Ainda que este post não desenvolva exaustivamente o cenário de 25% de eólica na geração eléctrica na EU27, fica uma ideia dos desafios técnicos (instalar turbinas, reforçar bombagem, criar uma super rede europeia de alta tensão), constrangimentos políticos (centralizar a gestão da produção e comercialização de electricidade) e sociais (resistência NIMBY). Não contabilizei custos, talvez o faça noutro post, mas é fácil antever que seriam enormes e, seguramente, um dos maiores entraves a esta solução.
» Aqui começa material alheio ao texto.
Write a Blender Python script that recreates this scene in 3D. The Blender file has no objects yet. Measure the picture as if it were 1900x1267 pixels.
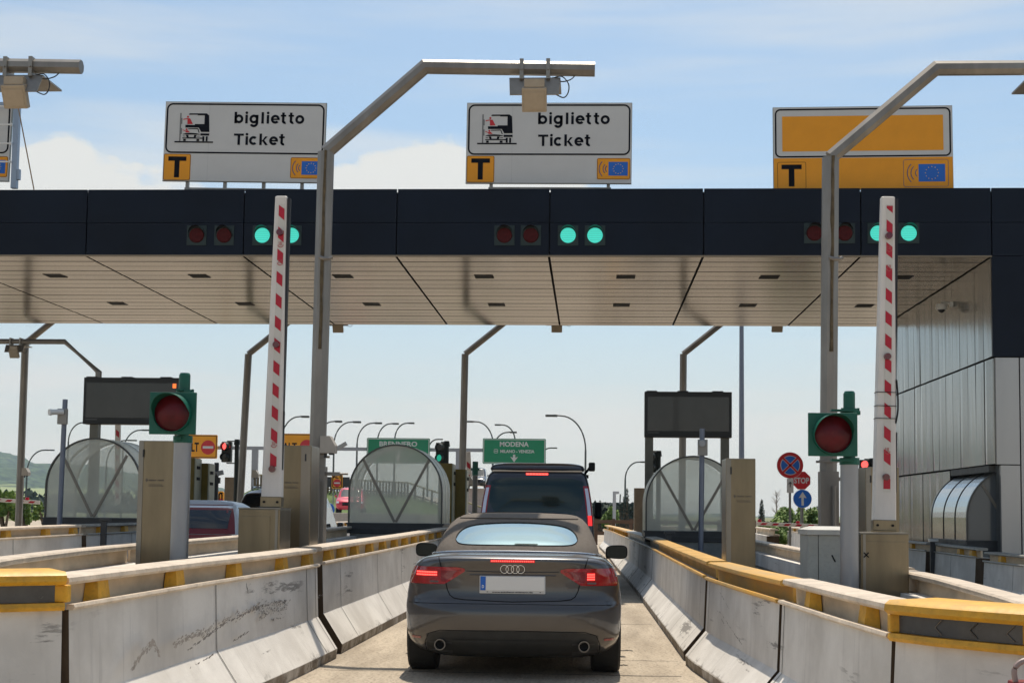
import bpy, bmesh, math, random
from math import sin, cos, pi, radians, sqrt, tan, atan2
from mathutils import Vector, Matrix
random.seed(7)
SC = bpy.context.scene
COL = SC.collection
# ------------------------------------------------------------------ camera
F = 2500.0; HC = 1.38
CAMROT = Matrix.Rotation(radians(3.33), 3, 'Z') @ Matrix.Rotation(radians(94.0), 3, 'X') @ Matrix.Rotation(0.012, 3, 'Z')
cd = bpy.data.cameras.new('camera'); cam = bpy.data.objects.new('camera', cd); COL.objects.link(cam)
cd.sensor_width = 36; cd.lens = F / 1900 * 36; cd.shift_y = 0.0758; cd.clip_start = .1; cd.clip_end = 20000
cam.matrix_world = Matrix.Translation((0, 0, HC)) @ CAMROT.to_4x4()
SC.camera = cam
# ------------------------------------------------------------------ world, sun, exposure
SUNV = Vector((.045, 1.0, tan(radians(64)) * 1.012)).normalized()
el = math.asin(SUNV.z); az = atan2(SUNV.x, SUNV.y)
w = bpy.data.worlds.new('World'); SC.world = w; w.use_nodes = True
nt = w.node_tree; nt.nodes.clear()
def N(t, **k):
    n = nt.nodes.new(t)
    for a, b in k.items(): setattr(n, a, b)
    return n
def LK(a, b): nt.links.new(a, b)
out = N('ShaderNodeOutputWorld'); bg = N('ShaderNodeBackground'); LK(bg.outputs[0], out.inputs[0])
sky = N('ShaderNodeTexSky', sky_type='NISHITA'); sky.sun_disc = False
sky.sun_elevation = el; sky.sun_rotation = az; sky.air_density = 1.0; sky.dust_density = 1.6; sky.ozone_density = 1.0
bg.inputs[1].default_value = 0.106
tc = N('ShaderNodeTexCoord')
def math_(op, a, b=None, c=None):
    n = N('ShaderNodeMath', operation=op)
    for i, v in enumerate((a, b, c)):
        if v is None: continue
        if isinstance(v, (int, float)): n.inputs[i].default_value = v
        else: LK(v, n.inputs[i])
    return n.outputs[0]
def pixdir(px, py):
    c = Vector(((px - 950) / F, -(py - 633.5) / F + .0758 * 1900 / F, -1)); return (CAMROT @ c).normalized()
def ramp(v, p0, p1, c0=0, c1=1):
    n = N('ShaderNodeMapRange', interpolation_type='SMOOTHSTEP'); LK(v, n.inputs[0])
    n.inputs[1].default_value = p0; n.inputs[2].default_value = p1; n.inputs[3].default_value = c0; n.inputs[4].default_value = c1
    return n.outputs[0]
sep = N('ShaderNodeSeparateXYZ'); LK(tc.outputs['Generated'], sep.inputs[0])
mp = N('ShaderNodeMapping'); LK(tc.outputs['Generated'], mp.inputs[0]); mp.inputs['Scale'].default_value = (1, 1, 2.2)
n1 = N('ShaderNodeTexNoise'); LK(mp.outputs[0], n1.inputs[0]); n1.inputs['Scale'].default_value = 16; n1.inputs['Detail'].default_value = 9; n1.inputs['Roughness'].default_value = .55
mp2 = N('ShaderNodeMapping'); LK(tc.outputs['Generated'], mp2.inputs[0]); mp2.inputs['Scale'].default_value = (.8, .8, 9)
n2 = N('ShaderNodeTexNoise'); LK(mp2.outputs[0], n2.inputs[0]); n2.inputs['Scale'].default_value = 3; n2.inputs['Detail'].default_value = 7; n2.inputs['Roughness'].default_value = .5
def blob(px, py, r):
    d = pixdir(px, py); v = N('ShaderNodeVectorMath', operation='SUBTRACT'); LK(tc.outputs['Generated'], v.inputs[0]); v.inputs[1].default_value = d
    s = N('ShaderNodeVectorMath', operation='MULTIPLY'); LK(v.outputs[0], s.inputs[0]); s.inputs[1].default_value = (1, 1, 1.25)
    l = N('ShaderNodeVectorMath', operation='LENGTH'); LK(s.outputs[0], l.inputs[0])
    return ramp(l.outputs['Value'], r * 1.25, r * .1)
bl = None
for px, py, r in ((800, 310, .055), (730, 345, .05), (640, 350, .035), (900, 330, .05), (110, 320, .05), (20, 340, .06), (220, 345, .045), (1000, 380, .06), (300, 380, .06)):
    b = blob(px, py, r); bl = b if bl is None else math_('MAXIMUM', bl, b)
cum = ramp(math_('ADD', math_('MULTIPLY', bl, .50), math_('MULTIPLY', n1.outputs[0], 1.05)), .73, .96)
wisp = math_('MULTIPLY', ramp(n2.outputs[0], .42, .72), .50)
low = math_('MULTIPLY', ramp(sep.outputs[2], .20, .02), .80)
mask = math_('MINIMUM', math_('ADD', math_('MAXIMUM', math_('MULTIPLY', cum, .88), wisp), low), .92)
mx = N('ShaderNodeMix', data_type='RGBA'); LK(mask, mx.inputs[0]); tint = N('ShaderNodeMix', data_type='RGBA', blend_type='MULTIPLY'); tint.inputs[0].default_value = 1; LK(sky.outputs[0], tint.inputs[6]); tint.inputs[7].default_value = (.90, 1.0, .985, 1); LK(tint.outputs[2], mx.inputs[6])
mx.inputs[7].default_value = (6.8, 6.5, 5.85, 1)
LK(mx.outputs[2], bg.inputs[0])
sd = bpy.data.lights.new('sun', 'SUN'); sd.energy = 4.1; sd.angle = radians(.53); sd.color = (1, .90, .76)
so = bpy.data.objects.new('sun', sd); COL.objects.link(so); so.rotation_euler = SUNV.to_track_quat('Z', 'Y').to_euler()
SC.view_settings.view_transform = 'Standard'; SC.view_settings.look = 'None'; SC.view_settings.gamma = 1; SC.view_settings.exposure = 0.30
SC.view_settings.use_curve_mapping = False
SC.cycles.max_bounces = 8; SC.cycles.diffuse_bounces = 4; SC.cycles.glossy_bounces = 4; SC.cycles.transparent_max_bounces = 16
try: SC.cycles.use_denoising = True
except Exception: pass

# ------------------------------------------------------------------ pixel <-> world
def P(px, py, Y):
    d = pixdir(px, py); return Vector((0, 0, HC)) + d * (Y / d.y)
def PX(px, Y, py=900): return P(px, py, Y).x
def PZ(px, py, Y): return P(px, py, Y).z
# ------------------------------------------------------------------ materials
_M = {}
def mat(name, col, rough=.6, metal=0., var=0., vscale=6., bump=0., bscale=40., emit=None, estr=0., coat=0., spec=.5, stretch=None, col2=None, alpha=None, trans=0., ior=1.45, speck=0.):
    if name in _M: return _M[name]
    m = bpy.data.materials.new(name); m.use_nodes = True; t = m.node_tree; b = t.nodes['Principled BSDF']
    b.inputs['Base Color'].default_value = (*col, 1); b.inputs['Roughness'].default_value = rough; b.inputs['Metallic'].default_value = metal
    b.inputs['Coat Weight'].default_value = coat; b.inputs['Coat Roughness'].default_value = .04; b.inputs['Specular IOR Level'].default_value = spec
    b.inputs['Transmission Weight'].default_value = trans; b.inputs['IOR'].default_value = ior
    if emit: b.inputs['Emission Color'].default_value = (*emit, 1); b.inputs['Emission Strength'].default_value = estr
    g = t.nodes.new('ShaderNodeTexCoord'); mpn = t.nodes.new('ShaderNodeMapping'); t.links.new(g.outputs['Object'], mpn.inputs[0])
    if stretch: mpn.inputs['Scale'].default_value = stretch
    if var > 0:
        n = t.nodes.new('ShaderNodeTexNoise'); t.links.new(mpn.outputs[0], n.inputs[0]); n.inputs['Scale'].default_value = vscale; n.inputs['Detail'].default_value = 6; n.inputs['Roughness'].default_value = .6
        r = t.nodes.new('ShaderNodeMapRange'); t.links.new(n.outputs[0], r.inputs[0]); r.inputs[1].default_value = .32; r.inputs[2].default_value = .68
        x = t.nodes.new('ShaderNodeMix'); x.data_type = 'RGBA'; t.links.new(r.outputs[0], x.inputs[0])
        c2 = col2 or tuple(c * (1 - var) for c in col); x.inputs[6].default_value = (*c2, 1); x.inputs[7].default_value = (*[min(1, c * (1 + var * .4)) for c in col], 1)
        t.links.new(x.outputs[2], b.inputs['Base Color'])
        r2 = t.nodes.new('ShaderNodeMapRange'); t.links.new(n.outputs[0], r2.inputs[0]); r2.inputs[3].default_value = min(1, rough * 1.25); r2.inputs[4].default_value = rough * .8; t.links.new(r2.outputs[0], b.inputs['Roughness'])
        if speck > 0:
            v = t.nodes.new('ShaderNodeTexNoise'); t.links.new(g.outputs['Object'], v.inputs[0]); v.inputs['Scale'].default_value = 34; v.inputs['Detail'].default_value = 3
            rr = t.nodes.new('ShaderNodeMapRange'); t.links.new(v.outputs[0], rr.inputs[0]); rr.inputs[1].default_value = .53; rr.inputs[2].default_value = .63; rr.inputs[3].default_value = 0; rr.inputs[4].default_value = speck
            y = t.nodes.new('ShaderNodeMix'); y.data_type = 'RGBA'; t.links.new(rr.outputs[0], y.inputs[0]); t.links.new(x.outputs[2], y.inputs[6]); y.inputs[7].default_value = (*[c * .35 for c in col], 1)
            t.links.new(y.outputs[2], b.inputs['Base Color'])
    if bump > 0:
        n = t.nodes.new('ShaderNodeTexNoise'); t.links.new(mpn.outputs[0], n.inputs[0]); n.inputs['Scale'].default_value = bscale; n.inputs['Detail'].default_value = 5
        u = t.nodes.new('ShaderNodeBump'); u.inputs['Strength'].default_value = bump; u.inputs['Distance'].default_value = .02; t.links.new(n.outputs[0], u.inputs['Height']); t.links.new(u.outputs[0], b.inputs['Normal'])
    if alpha is not None: b.inputs['Alpha'].default_value = alpha
    _M[name] = m; return m
def glassy(name, col, clear, rough=.05):
    """sheet of clear/frosted polycarbonate: partly see-through, partly milky"""
    if name in _M: return _M[name]
    m = bpy.data.materials.new(name); m.use_nodes = True; t = m.node_tree; t.nodes.clear()
    o = t.nodes.new('ShaderNodeOutputMaterial'); mixs = t.nodes.new('ShaderNodeMixShader'); tr = t.nodes.new('ShaderNodeBsdfTransparent'); pb = t.nodes.new('ShaderNodeBsdfPrincipled')
    tr.inputs[0].default_value = (.92, .95, .93, 1); pb.inputs['Base Color'].default_value = (*col, 1); pb.inputs['Roughness'].default_value = rough
    tl = t.nodes.new('ShaderNodeBsdfTranslucent'); tl.inputs[0].default_value = (*col, 1); m2 = t.nodes.new('ShaderNodeMixShader'); m2.inputs[0].default_value = .5
    t.links.new(pb.outputs[0], m2.inputs[1]); t.links.new(tl.outputs[0], m2.inputs[2])
    n = t.nodes.new('ShaderNodeTexNoise'); n.inputs['Scale'].default_value = 1.7; n.inputs['Detail'].default_value = 5; r = t.nodes.new('ShaderNodeMapRange'); t.links.new(n.outputs[0], r.inputs[0])
    r.inputs[1].default_value = .3; r.inputs[2].default_value = .7; r.inputs[3].default_value = 1 - clear - .08; r.inputs[4].default_value = 1 - clear + .1
    t.links.new(r.outputs[0], mixs.inputs[0]); t.links.new(tr.outputs[0], mixs.inputs[1]); t.links.new(m2.outputs[0], mixs.inputs[2]); t.links.new(mixs.outputs[0], o.inputs[0])
    _M[name] = m; return m
WHITE = mat('white_paint', (.72, .72, .70), .45, var=.12, vscale=3)
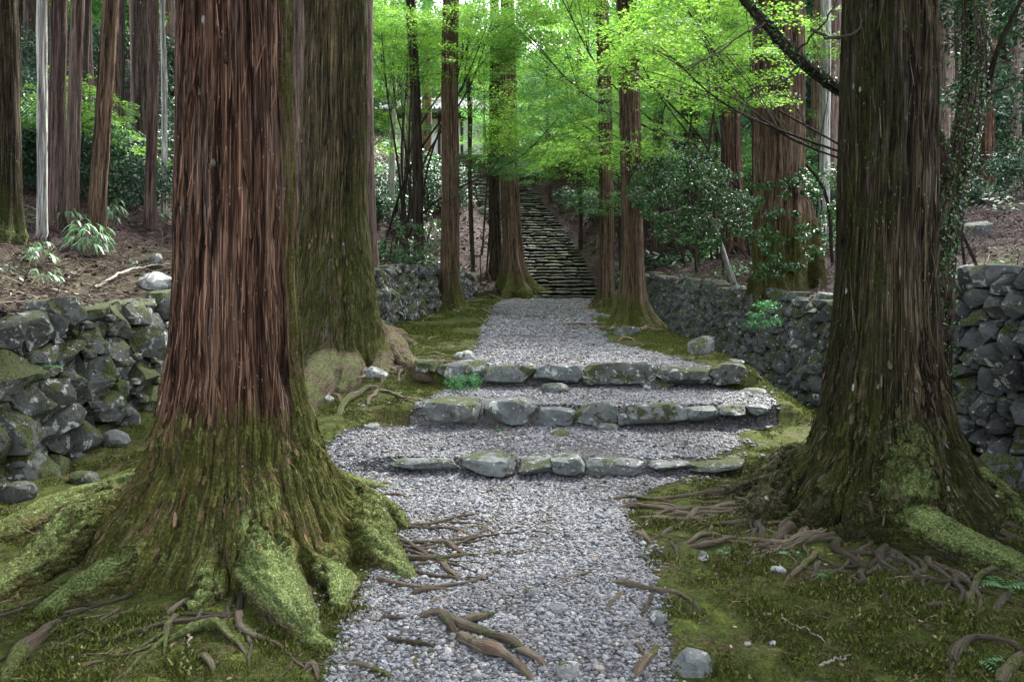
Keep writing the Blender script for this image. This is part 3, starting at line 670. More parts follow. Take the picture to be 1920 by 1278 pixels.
# ------------------------------------------------------------------ dry-stone walls, every stone a part
def rock(seed, sub=3, blocky=.5, planes=9, rough=.05, cube=True):
    rg = np.random.default_rng(seed); bm = bmesh.new(); bmesh.ops.create_icosphere(bm, subdivisions=sub, radius=1)
    D = np.array([v.co[:] for v in bm.verts]); F = np.array([[v.index for v in f.verts] for f in bm.faces]); bm.free()
    N = [np.array(a)+rg.normal(0, .16, 3) for a in ((1, 0, 0), (-1, 0, 0), (0, 1, 0), (0, -1, 0), (0, 0, 1), (0, 0, -1))]+[rg.normal(size=3) for _ in range(planes)]
    Hh = [1.0]*6+list(rg.uniform(.95, 1.35, planes)); r = np.full(len(D), 1.6)
    if not cube: N = [rg.normal(size=3)*np.array([1, 1, .8]) for _ in range(13)]+[np.array((0, 0, 1.))+rg.normal(0, .3, 3)]; Hh = list(rg.uniform(.72, 1.0, 13))+[.8]; r = np.full(len(D), 1.25)
    for n, h in zip(N, Hh):
        n = n/np.linalg.norm(n); d = D@n; r = np.where(d > .05, np.minimum(r, h/np.maximum(d, .05)), r)
    r = r*blocky+(1-blocky)*1.05
    r = r*(1+rough*2*fbm(D[:, 0]*1.6+seed, D[:, 1]*1.6, D[:, 2]*1.6, 4, seed % 50)+rough*.6*vn(D[:, 0]*6, D[:, 1]*6+seed, D[:, 2]*6, 3))
    return D*r[:, None], F
ROCKLET = [rock(60+i, 1, .9, 6, .06) for i in range(6)]
def voronoi(pts, box, k=22):
    out = []; P = np.array(pts)
    for i, p in enumerate(P):
        poly = [np.array(q, float) for q in ((box[0], box[2]), (box[1], box[2]), (box[1], box[3]), (box[0], box[3]))]
        d = ((P-p)**2).sum(1); nb = np.argsort(d)[1:k+1]
        for j in nb:
            q = P[j]; n = q-p; m = (p+q)/2; new = []
            for a in range(len(poly)):
                A, B = poly[a], poly[(a+1) % len(poly)]; da = (A-m).dot(n); db = (B-m).dot(n)
                if da <= 0: new.append(A)
                if (da < 0) != (db < 0) and da != db: new.append(A+(B-A)*(da/(da-db)))
            poly = new
            if len(poly) < 3: break
        out.append(poly if len(poly) >= 3 else None)
    return out
def wall_stone(poly, n, frame, depth, bulge, seed, gap=.010, rounding=1):
    """poly in (u,v) metres -> mesh verts in world through frame(u,v,w); w = outwards"""
    rg = np.random.default_rng(seed); P = np.array(poly); c = P.mean(0)
    size = math.sqrt(max(1e-4, abs(.5*sum(P[i][0]*P[(i+1) % len(P)][1]-P[(i+1) % len(P)][0]*P[i][1] for i in range(len(P))))))
    for _ in range(rounding):
        Q = []
        for i in range(len(P)):
            a, b = P[i], P[(i+1) % len(P)]; Q += [a*.91+b*.09, a*.09+b*.91]
        P = np.array(Q)
    L = np.linalg.norm(np.roll(P, -1, 0)-P, axis=1); cu = np.concatenate([[0], np.cumsum(L)]); t = np.linspace(0, cu[-1], n, endpoint=False)
    PP = np.vstack([P, P[:1]]); O = np.stack([np.interp(t, cu, PP[:, 0]), np.interp(t, cu, PP[:, 1])], 1)
    sh = 1-min(.3, gap/size*2); O = c+(O-c)*sh
    V = []; bulge = bulge*size; off = rg.uniform(-.045, .05); ph = rg.uniform(0, 50)
    pn = [(rg.normal(0, .75, 2), rg.uniform(.35, .9)*bulge) for _ in range(5)]+[(rg.normal(0, .16, 2), .75*bulge)]
    def face(rel, prof_):
        w_ = prof_+0*rel[:, 0]
        for tl, h0 in pn: w_ = np.minimum(w_, h0+rel@tl)
        return off+np.maximum(w_, -.10)+.10*size*vn(rel[:, 0]*3.2/size+ph, rel[:, 1]*3.2/size, 0, seed % 97)+.035*size*vn(rel[:, 0]*9/size+ph, rel[:, 1]*9/size, 0, seed % 91)
    rings = [(.88, None), (1.0, None), (.985, .30*bulge), (.88, .85*bulge), (.62, 1.15*bulge), (.32, 1.2*bulge)]
    for k_, (s, pr) in enumerate(rings):
        q = c+(O-c)*s; rel = q-c
        ww = np.full(n, -depth if k_ == 0 else off*.5-.09) if pr is None else face(rel, pr)
        V += [frame(a[0], a[1], b) for a, b in zip(q, ww)]
    cw = float(face(np.zeros((1, 2)), 1.2*bulge)[0])
    V.append(frame(c[0], c[1], cw))
    F4 = []; F3 = []
    for r in range(len(rings)-1):
        for i in range(n):
            j = (i+1) % n; F4.append((r*n+i, r*n+j, (r+1)*n+j, (r+1)*n+i))
    r = (len(rings)-1)*n
    for i in range(n): F3.append((r+i, r+(i+1) % n, r+n))
    return np.array(V), np.array(F4), np.array(F3), np.array(frame(c[0], c[1], 0)), size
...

Antevejo três possíveis desenvolvimentos para o sector eléctrico na EU27:
1. Continuação da expansão eólica
Acreditando que os desafios técnicos são ultrapassados, que existe financiamento, que os europeus aceitam o impacto visual e ambiental de mais turbinas, barragens e postes de elevada tensão, a Europa consegue reduzir o impacto ambiental da sua geração eléctrica. Mas à custa de perda de competitividade económica face a uma Ásia que vai apostar fundamentalmente em combustíveis fósseis e nuclear.2. Solução mista termoeléctrica-eólica
Falha pelo menos um dos pressupostos (técnico, financeiro, político-social). Aumenta-se a integração de eólica mas sem que esta faça parte do fornecimento de electricidade de base que continua a ser garantida pelas centrais termoeléctricas. As metas ambientais não são atingidas mas também não há tanta degradação da competitividade exportadora dos países comunitários, uma vez que não se prevê subida acentuada do preço dos combustíveis fósseis na próxima década. Ao dia de hoje este parece-me ser o cenário mais plausível de acontecer.3. Aceitação da solução nuclear
A integração eólica não ultrapassa os actuais 5% do mix. A Europa aceita que a energia nuclear é a forma mais barata e eficaz de descarbonizar a sua economia. O impacto visual também é muito menor do que na solução renovável pelo que a aversão NIMBY é capaz de não ser maior nesta solução maioritariamente nuclear. Não é precisa tanta centralização do mercado nem exportação de electricidade dado que o controlo da produção pode ser mais facilmente feito nos países ou regiões.